Cross-cultural research makes two fundamental assumptions. First, that a culture can be adequately represented by a single community. And second, that cultures can be compared. The first assumption is based on the idea that any definition of culture will be broad enough that any given community in a culture will share fundamental features of behavior and organization with others similarly defined.
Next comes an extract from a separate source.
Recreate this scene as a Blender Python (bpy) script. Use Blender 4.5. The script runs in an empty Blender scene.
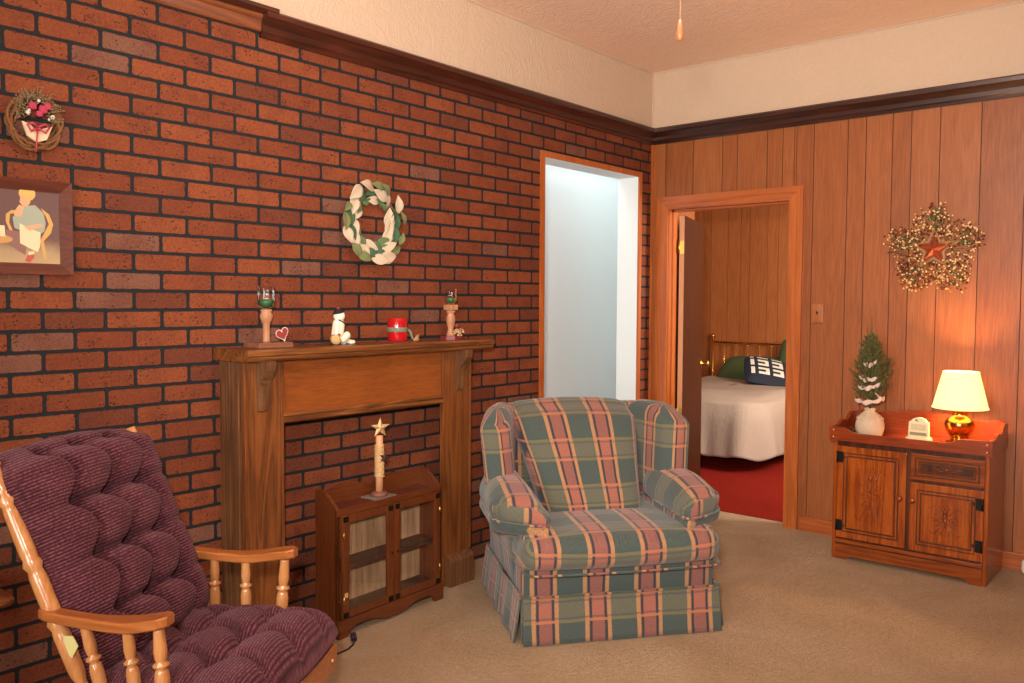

The second is based on the uniformitarian assumption underlying all evolutionary science: if an explanation accurately reflects reality, “measures of the presumed causes and effects should be significantly and strongly associated synchronically” (Ember and Ember 1995:88).


Archaeoethnology attempts to extends traditional cross-cultural research in two dimensions.

First, it attempts to add new cases to those which can be used for comparison, and hence increases the sample size for cross-cultural research (but see section 1.C below).

Second, and perhaps more importantly, archaeoethnology attempts to provide a way to determine whether the presumed cause of some phenomenon actually precedes its presumed effects. Like all forms of comparative research, archaeoethnology seeks to identify regular associations between variables and to test explanations for why those associations exist. Unlike ethnology using extant or recent cultures, the associations identified through archaeoethnology can be either synchronic or diachronic, and the explanations for them can be tested both synchronically and diachronically. Because of its ability to identify and test explanations diachronically, archaeoethnology is uniquely suited to exploring both unilinear and multilinear trends in cultural evolution. Unilinear trends refer to either progressive or regressive changes in societal scale, complexity, and integration that take place over a long period of time and large geographical areas. Archaeoethnology can examine change over a long period of time to determine empirically whether unilinear trends are present, and test explanations for those trends by determining whether presumed causes actually precede presumed effects. Similarly, multilinear evolutionary processes, those that create the specific features of different societies within the larger, unilinear trends, can be tested diachronically to see if presumed causes precede assumed effects. Such research is perhaps best carried out using the eHRAF Collection of Archaeology. The diachronic nature of archaeoethnology also makes it uniquely suited to exploring patterns of migration, innovation, and diffusion, and to investigating the roles of these processes in cultural evolution. A synchronic study of a given region might suggest that a trait diffused through cultures in a region, and perhaps might suggest the source and path of the diffused trait. Only a diachronic study can demonstrate diffusion empirically, pinpoint the source of a given trait, and chart the path of its diffusion through time. In short, the purpose of archaeoethnology is to establish and explain long-term processes of cultural stability and change."